"War Never Ends" | 2005 | foam, wax, brass, pigment, pencil, paper, charcoal, glass and drywall | 88 x 17.5 x 17.5 inches | The Museum of Contemporary Art, Los Angeles, purchased with funds provided by the Curatorial Discretionary Fund

Illuminations: Ones to Watch

Matthew Monahan, a California-born sculptor, creates commentary figures in parts — a lolling head, a tortured torso, dangling legs — each separated and hauntingly encased in its own vitrine. His figurative and abstract sculptures, depicted from foam, wax, paper, paint, glitter, wood and string, placed in handmade pedestals, are often pieces remade from previous works. Monahan’s ability to combine modern images with anachronistic ideals in his assemblages (that are not quite to scale) creates a foreboding friction within each piece.

Using a language incorporated from both ancient art history and idiomatic vernacular, Monahan’s references cross from personal to universal and back again. The human body encoded as icons and totems, reaches for black places where myth and faith collide.
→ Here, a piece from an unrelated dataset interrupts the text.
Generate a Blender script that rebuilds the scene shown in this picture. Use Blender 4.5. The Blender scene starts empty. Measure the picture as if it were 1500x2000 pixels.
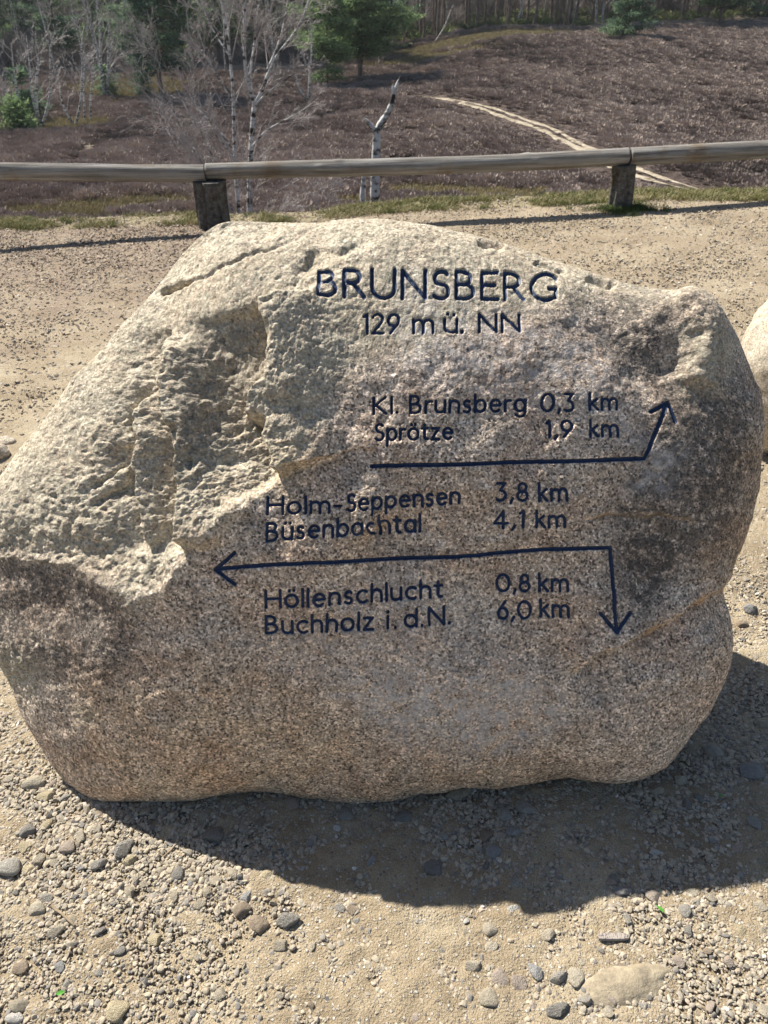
import bpy, math, random
import numpy as np
from mathutils import Vector, Matrix

random.seed(7)
RNG = np.random.default_rng(7)
R = math.radians
SC = bpy.context.scene
COL = SC.collection

# ------------------------------------------------------------------ camera
F = 1500.0                      # focal length in photo pixels (photo is 1500 x 2000)
PITCH = R(34.8)
EYE = np.array([0.0, 0.0, 1.6])
cam_d = bpy.data.cameras.new('camera')
cam_d.sensor_fit = 'VERTICAL'
cam_d.sensor_height = 36.0
cam_d.lens = 27.0
cam_d.clip_start = 0.05
cam_d.clip_end = 3000
cam_d.dof.use_dof = True
cam_d.dof.focus_distance = 1.95
cam_d.dof.aperture_fstop = 9.0
cam = bpy.data.objects.new('camera', cam_d)
cam.location = EYE
cam.rotation_euler = (R(90) - PITCH, 0, 0)
COL.objects.link(cam)
SC.camera = cam

# ------------------------------------------------------------------ light
SUN_AZ, SUN_EL = -48.0, 49.5    # degrees: azimuth clockwise from +Y, elevation
SUN_STRENGTH, SKY_STRENGTH = 4.7, 0.055
world = bpy.data.worlds.new('World')
SC.world = world
world.use_nodes = True
wn = world.node_tree
sky = wn.nodes.new('ShaderNodeTexSky')
sky.sky_type = 'NISHITA'
sky.sun_disc = False
sky.sun_elevation = R(SUN_EL)
sky.sun_rotation = R(SUN_AZ)
wn.links.new(sky.outputs[0], wn.nodes['Background'].inputs[0])
wn.nodes['Background'].inputs[1].default_value = SKY_STRENGTH
sl = bpy.data.lights.new('sun', 'SUN')
sl.energy = SUN_STRENGTH
sl.angle = R(0.53)
sl.color = (1.0, 0.95, 0.86)
so = bpy.data.objects.new('sun', sl)
sdir = Vector((math.sin(R(SUN_AZ)) * math.cos(R(SUN_EL)), math.cos(R(SUN_AZ)) * math.cos(R(SUN_EL)), math.sin(R(SUN_EL))))
so.rotation_euler = sdir.to_track_quat('Z', 'Y').to_euler()
so.location = (-20, 20, 30)
COL.objects.link(so)
SC.view_settings.view_transform = 'Standard'
SC.view_settings.look = 'None'
SC.view_settings.exposure = 1.0
SC.view_settings.gamma = 1.0
SC.view_settings.use_curve_mapping = False
SC.cycles.max_bounces = 6
SC.cycles.diffuse_bounces = 3
SC.cycles.transparent_max_bounces = 4

# ------------------------------------------------------------------ maths
FWD = np.array([0, math.cos(PITCH), -math.sin(PITCH)])
UP = np.array([0, math.sin(PITCH), math.cos(PITCH)])


def ray(px, py):
    a = (np.asarray(px, float) - 750) / F
    b = (1000 - np.asarray(py, float)) / F
    return np.stack([a, b * UP[1] + FWD[1], b * UP[2] + FWD[2]], -1)


def project(P):
    d = P - EYE
    w = d @ FWD
    return 750 + F * d[..., 0] / w, 1000 - F * (d @ UP) / w


def at_y(px, py, y):
    r = ray(px, py)
    return EYE + r * (y / r[1])


def sstep(a, b, x):
    t = np.clip((x - a) / (b - a), 0, 1)
    return t * t * (3 - 2 * t)


_perm = np.random.default_rng(3).permutation(256)
_perm = np.concatenate([_perm, _perm, _perm]).astype(np.int32)
_grad = np.array([(1, 1, 0), (-1, 1, 0), (1, -1, 0), (-1, -1, 0), (1, 0, 1), (-1, 0, 1), (1, 0, -1), (-1, 0, -1),
                  (0, 1, 1), (0, -1, 1), (0, 1, -1), (0, -1, -1), (1, 1, 0), (-1, 1, 0), (0, -1, 1), (0, -1, -1)], np.float32)


def pnoise(P, scale, seed=0):
    P = (np.asarray(P, np.float32) / scale) + np.float32(seed * 17.31)
    I = np.floor(P).astype(np.int32)
    f = P - I
    I &= 255
    u = f * f * f * (f * (f * 6 - 15) + 10)
    out = 0
    for dx in (0, 1):
        wx = u[:, 0] if dx else 1 - u[:, 0]
        hx = _perm[I[:, 0] + dx]
        for dy in (0, 1):
            wy = u[:, 1] if dy else 1 - u[:, 1]
            hy = _perm[hx + ((I[:, 1] + dy) & 255)]
            for dz in (0, 1):
                wz = u[:, 2] if dz else 1 - u[:, 2]
                h = _perm[hy + ((I[:, 2] + dz) & 255)] & 15
                g = _grad[h]
                out = out + wx * wy * wz * (g[:, 0] * (f[:, 0] - dx) + g[:, 1] * (f[:, 1] - dy) + g[:, 2] * (f[:, 2] - dz))
    return out


def fbm(P, scale, octs=4, seed=0, gain=0.5):
    s, a = 0, 1.0
    for k in range(octs):
        s = s + a * pnoise(P, scale / 2 ** k, seed + k)
        a *= gain
    return s


# ------------------------------------------------------------------ object helpers
def tag(o, label=None, cat=None, group=None, kind=None):
    if label:
        o['label'] = label
    if cat:
        o['category'] = cat
    if group:
        o['group'] = group
    if kind:
        o['kind'] = kind
    return o


def mesh_np(name, V, Q, mat=None, smooth=True, attrs=None, mat_idx=None):
    """V (n,3), Q (m,3|4) int array -> mesh data"""
    me = bpy.data.meshes.new(name)
    V = np.ascontiguousarray(V, np.float32)
    Q = np.ascontiguousarray(Q, np.int32)
    k = Q.shape[1]
    me.vertices.add(len(V))
    me.vertices.foreach_set('co', V.ravel())
    me.loops.add(Q.size)
    me.loops.foreach_set('vertex_index', Q.ravel())
    me.polygons.add(len(Q))
    me.polygons.foreach_set('loop_start', np.arange(0, Q.size, k, dtype=np.int32))
    me.polygons.foreach_set('use_smooth', np.full(len(Q), smooth, bool))
    if mat:
        for m in (mat if isinstance(mat, (list, tuple)) else [mat]):
            me.materials.append(m)
    if mat_idx is not None:
        me.polygons.foreach_set('material_index', np.asarray(mat_idx, np.int32))
    for n, a in (attrs or {}).items():
        at = me.attributes.new(n, 'FLOAT', 'POINT')
        at.data.foreach_set('value', np.ascontiguousarray(a, np.float32))
    me.update()
    me.validate()
    return me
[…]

Playing with the notion of space and the representation of his own work within a faux tomb, his sculpture beckons both hopeful undertaking and disturbing, unbearable suffering, dragging the viewer to an inevitable question of self awareness and finally to a spiritual grounding.

Monahan has shown his work in New York City, Amsterdam and in London, as well as having had a recent comprehensive showing of his complete body of work at the Museum of Contemporary Art in Los Angeles, one in a series of shows featuring challenging new and diverse work by up-and-coming artists. His work has also been included in the Whitney’s 2006 Biennial and the Berlin Biennial, and is included in the collection at the Museum of Modern Art, the San Francisco Museum of Modern Art and the Tate Museum in London.